* START Records provided *

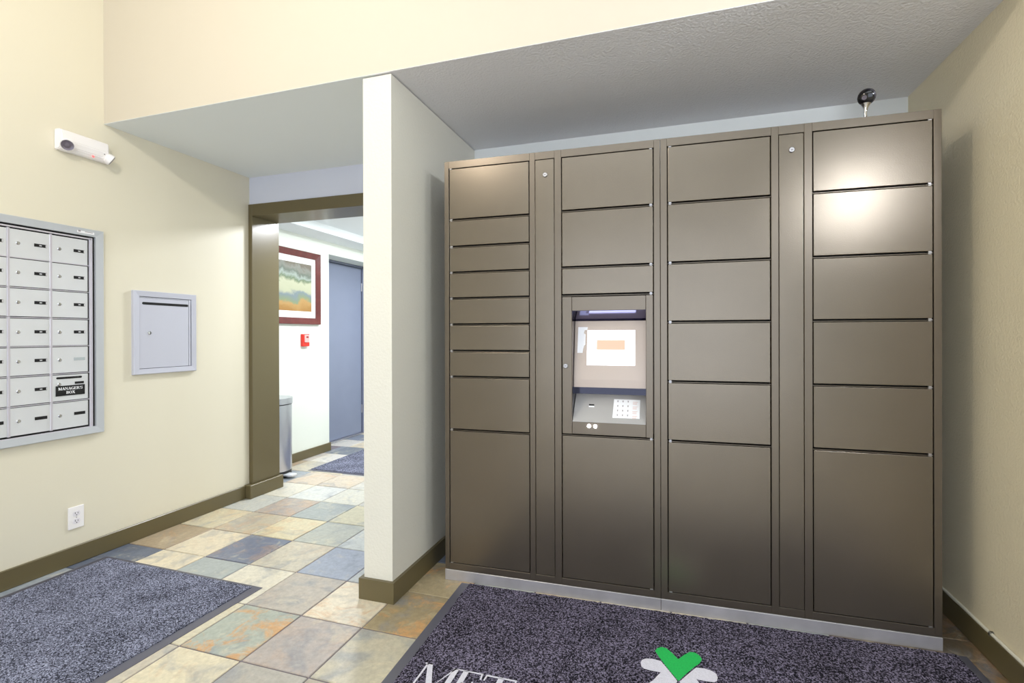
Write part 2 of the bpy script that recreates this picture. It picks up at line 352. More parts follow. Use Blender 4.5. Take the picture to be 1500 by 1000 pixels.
for i in range(-8, 9):
    for j in range(-6, 13):
        x1 = GX - i * T; x0 = x1 - T; y0 = GY + j * T; y1 = y0 + T
        lo, hi = (LX + .004, RX - .004) if y0 < BY else (HX + .004, -1.65)
        if y1 > 5.9 or (y0 >= BY and i < 1): continue
        if y0 > 4.2: lo = DX + .004
        x0c, x1c = max(x0, lo), min(x1, hi)
        if x1c - x0c < .03: continue
        place_tile(i, j, x0c, x1c, y0, y1)
bm = BM(); box(bm, LX, 3.0, -3.5, GY - 6 * T - .002, -.006, 0)
box(bm, RX + .17, 3.0, GY - 6 * T, SY, -.006, 0)
fr = struct('floor_lobby', bm, M_slate, 'rest of the slate lobby floor behind the viewer', 'floor'); l = lin((200, 190, 168)); fr.color = (l[0], l[1], l[2], .1)

# ------------------------------------------------------------------ floor mats
def floor_mat(name, label, loc, rotz, wx, wy, border, m, h=.009):
    """origin at the far left corner; extends +x by wx and -y by wy"""
    t = thing(name, label, 'mat', loc, rotz)
    bm = BM(); b = border
    o = [(0, 0), (wx, 0), (wx, -wy), (0, -wy)]; inn = [(b[0], -b[1]), (wx - b[2], -b[1]), (wx - b[2], -wy + b[3]), (b[0], -wy + b[3])]
    V0 = [bm.verts.new((x, y, 0)) for x, y in o]; V1 = [bm.verts.new((x, y, .0018)) for x, y in o]; V2 = [bm.verts.new((x, y, h - .004)) for x, y in inn]
    for k in range(4):
        n = (k + 1) % 4; bm.faces.new((V0[k], V0[n], V1[n], V1[k])); bm.faces.new((V1[k], V1[n], V2[n], V2[k]))
    bm.faces.new(V0[::-1]); bm.faces.new(V2)
    obj('rubber_border', bm, M_rubber, t)
    # carpet with a slightly irregular pile edge
    bm = BM(); pts = []
    def run(p, q):
        n = max(4, int((Vector(q) - Vector(p)).length / .012)); d = (Vector(q) - Vector(p)); nn = Vector((-d.y, d.x)).normalized()
        for k in range(n):
            P = Vector(p) + d * k / n + nn * random.uniform(-.0022, .0022); pts.append((P.x, P.y))
    for k in range(4): run(inn[k], inn[(k + 1) % 4])
    prism(bm, pts, 'z', h - .005, h); obj('carpet', bm, m, t)
    return t
matA = floor_mat('door_mat', 'plain speckled grey mat under the mailboxes with dark rubber edge', (-2.965, 1.862, 0.0), R(-1.0), 1.085, 1.75, (.045, .022, .045, .04), M_carpetA)
matB = floor_mat('logo_mat', 'large dark speckled mat with white lettering and green logo before the lockers', (-.987, 2.160, 0.0), R(1.3), 2.03, 1.22, (.045, .010, .035, .045), M_carpetB)
matC = floor_mat('hall_mat', 'grey speckled mat in the hallway before the recessed door', (-3.127, 5.35, 0.0), R(0), 1.0, 1.782, (.012, .03, .03, .03), M_carpetA)
# writing and emblem on the logo mat (inlaid pile, barely proud)
def ground(parent, name, polys, m, label=None):
    bm = BM()
    for p in polys: prism(bm, [(parent_inv @ Vector((x, y, 0))).to_2d()[:] for x, y in p], 'z', .007, .0096)
    return obj(name, bm, m, parent, label=label)
parent_inv = (Matrix.Translation((-.987, 2.160, 0)) @ Matrix.Rotation(R(1.3), 4, 'Z')).inverted()
def glyph(polys, ox, oy, s, sl=.02):
    return [[(ox + x * s, oy + y * s + (ox + x * s + .75) * sl) for x, y in p] for p in polys]
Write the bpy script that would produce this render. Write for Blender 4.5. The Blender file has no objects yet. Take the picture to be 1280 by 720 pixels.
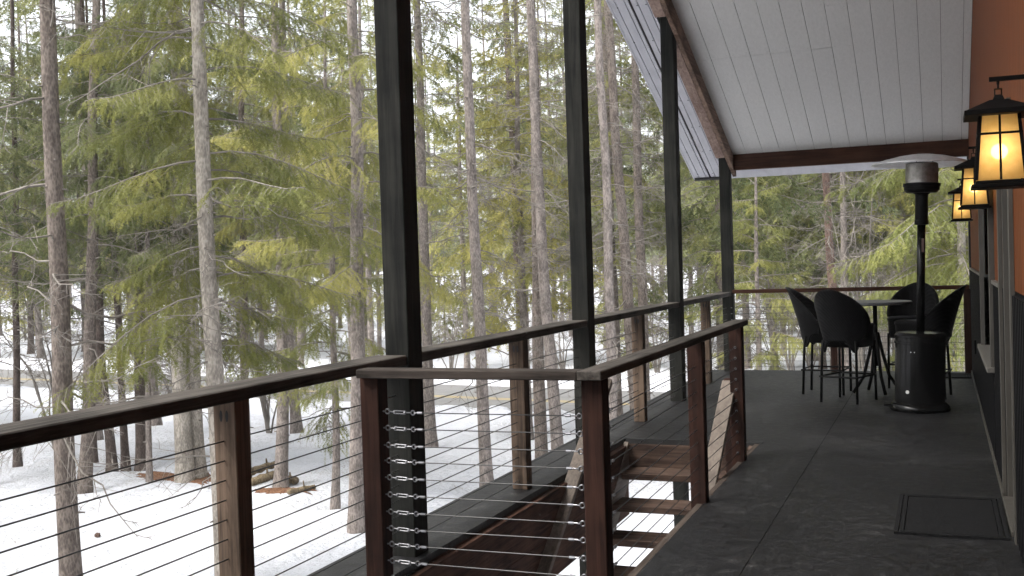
import bpy, bmesh, math, random
import numpy as np
from mathutils import Vector, Matrix

# ------------------------------------------------------------------ camera, sky, sun, exposure
SC = bpy.context.scene
COL = SC.collection
R = math.radians
EYE = 1.42
M = np.array([[0.92903, 0.02106, 0.36942],
              [0.36880, 0.03158, -0.92898],
              [-0.03123, 0.99928, 0.02157]])
cam = bpy.data.cameras.new('camera'); co = bpy.data.objects.new('camera', cam); COL.objects.link(co)
def _orth(m):
    y = -m[:, 2] / np.linalg.norm(m[:, 2]); x = m[:, 0] - y * (m[:, 0] @ y); x /= np.linalg.norm(x)
    return np.stack([x, np.cross(-y, x), -y], 1)
M = _orth(M)
co.matrix_world = Matrix([[*M[0], 0], [*M[1], 0], [*M[2], EYE], [0, 0, 0, 1]])
cam.sensor_width = 36; cam.lens = 37.97; cam.clip_start = .05; cam.clip_end = 2000
SC.camera = co
SC.render.resolution_x, SC.render.resolution_y = 1024, 576

SUN_EL, SUN_AZ = 60, 225          # azimuth clockwise from +Y
w = bpy.data.worlds.new('World'); SC.world = w; w.use_nodes = True
nt = w.node_tree; bg = nt.nodes['Background']
sky = nt.nodes.new('ShaderNodeTexSky'); sky.sky_type = 'NISHITA'; sky.sun_disc = False
sky.sun_elevation = R(SUN_EL); sky.sun_rotation = R(SUN_AZ); sky.dust_density = 4; sky.air_density = 1.0
hs = nt.nodes.new('ShaderNodeHueSaturation'); hs.inputs['Saturation'].default_value = .22
nt.links.new(sky.outputs[0], hs.inputs['Color']); nt.links.new(hs.outputs[0], bg.inputs[0])
bg.inputs[1].default_value = .15
sl = bpy.data.lights.new('sun', 'SUN'); sl.energy = 1.5; sl.angle = R(40); sl.color = (1, .96, .9)
so = bpy.data.objects.new('sun', sl); COL.objects.link(so)
sd = Vector((math.sin(R(SUN_AZ)) * math.cos(R(SUN_EL)), math.cos(R(SUN_AZ)) * math.cos(R(SUN_EL)), math.sin(R(SUN_EL))))
so.rotation_euler = sd.to_track_quat('Z', 'Y').to_euler(); so.location = (0, 0, 30)
SC.view_settings.view_transform = 'Standard'; SC.view_settings.look = 'None'
SC.view_settings.exposure = 1.7; SC.view_settings.gamma = 1
SC.cycles.max_bounces = 8; SC.cycles.transparent_max_bounces = 12; SC.cycles.diffuse_bounces = 5

F = 1350.
def proj(p):
    c = M.T @ (np.array(p, float) - np.array([0, 0, EYE])); return 640 + F * c[0] / -c[2], 360 - F * c[1] / -c[2]
def ray(u, v): return M @ np.array([(u - 640) / F, -(v - 360) / F, -1.])
def at_depth(u, v, d): return np.array([0, 0, EYE]) + ray(u, v) * d
def on_z(u, v, z):
    r = ray(u, v); return np.array([0, 0, EYE]) + r * ((z - EYE) / r[2])

# ------------------------------------------------------------------ materials
def nodes(name):
    m = bpy.data.materials.new(name); m.use_nodes = True; t = m.node_tree
    return m, t, t.nodes['Principled BSDF']
def N(t, ty, **k):
    n = t.nodes.new(ty)
    for a, b in k.items():
        if a in n.inputs: n.inputs[a].default_value = b
        else: setattr(n, a, b)
    return n
def ramp(t, stops):
    r = t.nodes.new('ShaderNodeValToRGB'); e = r.color_ramp.elements
    while len(e) < len(stops): e.new(.5)
    for x, (p, c) in zip(e, stops): x.position = p; x.color = (*c, 1)
    return r
def noisy(name, stops, scale=(1, 1, 1), nscale=5, detail=6, rough=.7, bump=.2, dist=.01, rr=None, metal=0, spec=.5, coords='Object', distort=0):
    m, t, b = nodes(name)
    tc = N(t, 'ShaderNodeTexCoord'); mp = N(t, 'ShaderNodeMapping'); mp.inputs['Scale'].default_value = scale
    t.links.new(tc.outputs[coords], mp.inputs[0])
    n = N(t, 'ShaderNodeTexNoise', Scale=nscale, Detail=detail, Roughness=.62, Distortion=distort); t.links.new(mp.outputs[0], n.inputs[0])
    r = ramp(t, stops); t.links.new(n.outputs[0], r.inputs[0]); t.links.new(r.outputs[0], b.inputs['Base Color'])
    b.inputs['Roughness'].default_value = rough; b.inputs['Metallic'].default_value = metal; b.inputs['Specular IOR Level'].default_value = spec
    if rr:
        q = N(t, 'ShaderNodeMapRange'); q.inputs[3].default_value = rr[0]; q.inputs[4].default_value = rr[1]
        t.links.new(n.outputs[0], q.inputs[0]); t.links.new(q.outputs[0], b.inputs['Roughness'])
    if bump:
        bp = N(t, 'ShaderNodeBump', Strength=bump, Distance=dist); t.links.new(n.outputs[0], bp.inputs['Height']); t.links.new(bp.outputs[0], b.inputs['Normal'])
    return m
def wood(name, dark, light, axis, rough=.75, bump=.35, spec=.3):
    """long grain along axis plus broad stains and knots"""
    m, t, b = nodes(name)
    tc = N(t, 'ShaderNodeTexCoord'); oi = N(t, 'ShaderNodeObjectInfo')
    ad = N(t, 'ShaderNodeVectorMath', operation='ADD'); t.links.new(tc.outputs['Object'], ad.inputs[0])
    ml = N(t, 'ShaderNodeMath', operation='MULTIPLY'); ml.inputs[1].default_value = 37.; t.links.new(oi.outputs['Random'], ml.inputs[0])
    t.links.new(ml.outputs[0], ad.inputs[1])
    mp = N(t, 'ShaderNodeMapping'); s = [26, 26, 26]; s[axis] = 1.3; mp.inputs['Scale'].default_value = s
    t.links.new(ad.outputs[0], mp.inputs[0])
    n = N(t, 'ShaderNodeTexNoise', Scale=1.6, Detail=7, Roughness=.65, Distortion=.6); t.links.new(mp.outputs[0], n.inputs[0])
    n2 = N(t, 'ShaderNodeTexNoise', Scale=2.2, Detail=4, Roughness=.6); t.links.new(ad.outputs[0], n2.inputs[0])
    mx = N(t, 'ShaderNodeMath', operation='MULTIPLY_ADD'); mx.inputs[1].default_value = .45; t.links.new(n2.outputs[0], mx.inputs[0])
    sc = N(t, 'ShaderNodeMath', operation='MULTIPLY'); sc.inputs[1].default_value = .55; t.links.new(n.outputs[0], sc.inputs[0]); t.links.new(sc.outputs[0], mx.inputs[2])
    mid = tuple((a + c) / 2 for a, c in zip(dark, light))
    r = ramp(t, [(.40, dark), (.5, mid), (.60, light)]); t.links.new(mx.outputs[0], r.inputs[0]); t.links.new(r.outputs[0], b.inputs['Base Color'])
    b.inputs['Roughness'].default_value = rough; b.inputs['Specular IOR Level'].default_value = spec
    bp = N(t, 'ShaderNodeBump', Strength=bump, Distance=.006); t.links.new(n.outputs[0], bp.inputs['Height']); t.links.new(bp.outputs[0], b.inputs['Normal'])
    return m
def plain(name, c, rough=.5, metal=0, spec=.5, nz=.12):
    d = tuple(x * (1 - nz) for x in c); l = tuple(x * (1 + nz) for x in c)
    return noisy(name, [(.35, d), (.65, l)], nscale=9, rough=rough, metal=metal, spec=spec, bump=.04, dist=.002, rr=(max(rough - .1, .05), min(rough + .1, 1)))

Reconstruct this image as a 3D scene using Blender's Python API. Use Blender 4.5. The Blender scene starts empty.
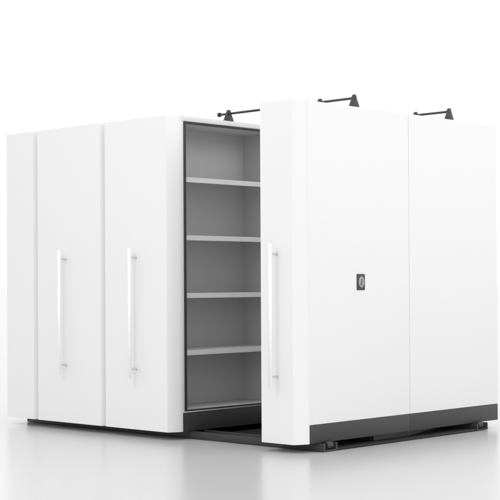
import bpy, bmesh, math
from mathutils import Vector, Matrix

sc = bpy.context.scene
COL = sc.collection

# ---------------------------------------------------------------- camera
YAW, PITCH, ROLL, F = 0.75997, 0.0074013, -0.0053844, 1420.94
fwd = Vector((-math.sin(YAW)*math.cos(PITCH), math.cos(YAW)*math.cos(PITCH), math.sin(PITCH)))
rt = Vector((math.cos(YAW), math.sin(YAW), 0)); up = rt.cross(fwd)
r2 = math.cos(ROLL)*rt + math.sin(ROLL)*up
u2 = -math.sin(ROLL)*rt + math.cos(ROLL)*up
cd = bpy.data.cameras.new('camera'); cam = bpy.data.objects.new('camera', cd); COL.objects.link(cam)
cd.sensor_width = 36; cd.lens = F/500*36
cd.shift_y = (272.394-250)/500
cd.clip_end = 2000
cam.matrix_world = Matrix.Translation((5.7146, -6.42992, 1.04022)) @ Matrix((r2, u2, -fwd)).transposed().to_4x4()
sc.camera = cam

# ---------------------------------------------------------------- studio light
w = bpy.data.worlds.new('World'); sc.world = w; w.use_nodes = True
bg = w.node_tree.nodes['Background']
bg.inputs['Color'].default_value = (1, 1, 1, 1)
bg.inputs['Strength'].default_value = 1.22

def area(name, loc, target, sx, sy, power, spread=math.pi):
    l = bpy.data.lights.new(name, 'AREA'); l.shape = 'RECTANGLE'; l.size = sx; l.size_y = sy
    l.energy = power; l.spread = spread
    o = bpy.data.objects.new(name, l); COL.objects.link(o); o.location = loc
    o.rotation_euler = (Vector(target)-Vector(loc)).to_track_quat('-Z', 'Y').to_euler()
    return o
area('softbox_right', (8.5, 1.5, 5.0), (0, 1, .6), 3.5, 3.5, 150)
area('softbox_front', (-.5, -3.6, 3.8), (.1, 0, 1.0), 1.3, 1.3, 32)
sc.view_settings.view_transform = 'Standard'; sc.view_settings.look = 'None'
sc.view_settings.exposure = 0; sc.view_settings.gamma = 1

# ---------------------------------------------------------------- materials
def mat(name, color, rough=.5, metal=0.0, spec=.5, bump=0.0, bscale=400., var=0.0, vscale=3., rvar=0.0, coat=0.0):
    m = bpy.data.materials.new(name); m.use_nodes = True
    nt = m.node_tree; b = nt.nodes['Principled BSDF']
    b.inputs['Base Color'].default_value = (*color, 1)
    b.inputs['Roughness'].default_value = rough; b.inputs['Metallic'].default_value = metal
    b.inputs['Specular IOR Level'].default_value = spec
    b.inputs['Coat Weight'].default_value = coat
    tc = nt.nodes.new('ShaderNodeTexCoord')
    if var or rvar:
        n = nt.nodes.new('ShaderNodeTexNoise'); n.inputs['Scale'].default_value = vscale
        n.inputs['Detail'].default_value = 5
        nt.links.new(tc.outputs['Object'], n.inputs['Vector'])
        if var:
            r = nt.nodes.new('ShaderNodeMapRange')
            r.inputs['To Min'].default_value = 1-var; r.inputs['To Max'].default_value = 1+var
            nt.links.new(n.outputs['Fac'], r.inputs['Value'])
            v = nt.nodes.new('ShaderNodeVectorMath'); v.operation = 'SCALE'
            v.inputs[0].default_value = color
            nt.links.new(r.outputs[0], v.inputs['Scale'])
            nt.links.new(v.outputs[0], b.inputs['Base Color'])
        if rvar:
            r = nt.nodes.new('ShaderNodeMapRange')
            r.inputs['To Min'].default_value = rough-rvar; r.inputs['To Max'].default_value = rough+rvar
            nt.links.new(n.outputs['Fac'], r.inputs['Value'])
            nt.links.new(r.outputs[0], b.inputs['Roughness'])
    if bump:
        n = nt.nodes.new('ShaderNodeTexNoise'); n.inputs['Scale'].default_value = bscale
        nt.links.new(tc.outputs['Object'], n.inputs['Vector'])
        bp = nt.nodes.new('ShaderNodeBump'); bp.inputs['Strength'].default_value = bump
        bp.inputs['Distance'].default_value = .001
        nt.links.new(n.outputs['Fac'], bp.inputs['Height'])
        nt.links.new(bp.outputs[0], b.inputs['Normal'])
    return m
M_white = mat('white_powder_coat', (.81, .81, .812), .38, bump=.06, bscale=350, var=.012, vscale=2)
M_body = mat('pale_grey_enamel', (.72, .72, .725), .42, bump=.06, bscale=350)
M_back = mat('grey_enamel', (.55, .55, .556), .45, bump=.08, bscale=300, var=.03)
M_shelf = mat('shelf_grey_enamel', (.72, .72, .725), .4, bump=.06, bscale=350)
M_plinth = mat('charcoal_plinth_paint', (.038, .038, .04), .5, bump=.1, bscale=500, var=.05, vscale=6)
M_track = mat('charcoal_track_paint', (.03, .03, .032), .48, var=.08, vscale=9, rvar=.06)
M_plat = mat('dark_platform_laminate', (.010, .010, .0105), .65, var=.1, vscale=8)
M_rubber = mat('black_rubber', (.03, .03, .032), .6)
M_black = mat('black_steel', (.035, .035, .037), .4, bump=.1, bscale=600)
M_steel = mat('brushed_steel', (.97, .97, .97), .3, metal=1, rvar=.04, vscale=40)
M_post = mat('satin_steel', (.72, .72, .73), .35, metal=1)
M_lock = mat('slate_lock_plastic', (.035, .041, .05), .38)
M_dial = mat('nickel_dial', (.34, .34, .33), .4, metal=.5)
M_bar = mat('dark_nickel', (.16, .16, .16), .4, metal=.5)
M_wheel = mat('worn_wheel_steel', (.045, .045, .047), .55, metal=.2, rvar=.08, vscale=30)
M_floor = mat('white_studio_floor', (.57, .57, .57), .25, spec=.5, rvar=.03, vscale=.8)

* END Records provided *

Go through the records. Copy each line where "Take" appears.

Write part 2 of the bpy script that recreates this picture. It picks up at line 352. More parts follow. Use Blender 4.5. Take the picture to be 1500 by 1000 pixels.
Write the bpy script that would produce this render. Write for Blender 4.5. The Blender file has no objects yet. Take the picture to be 1280 by 720 pixels.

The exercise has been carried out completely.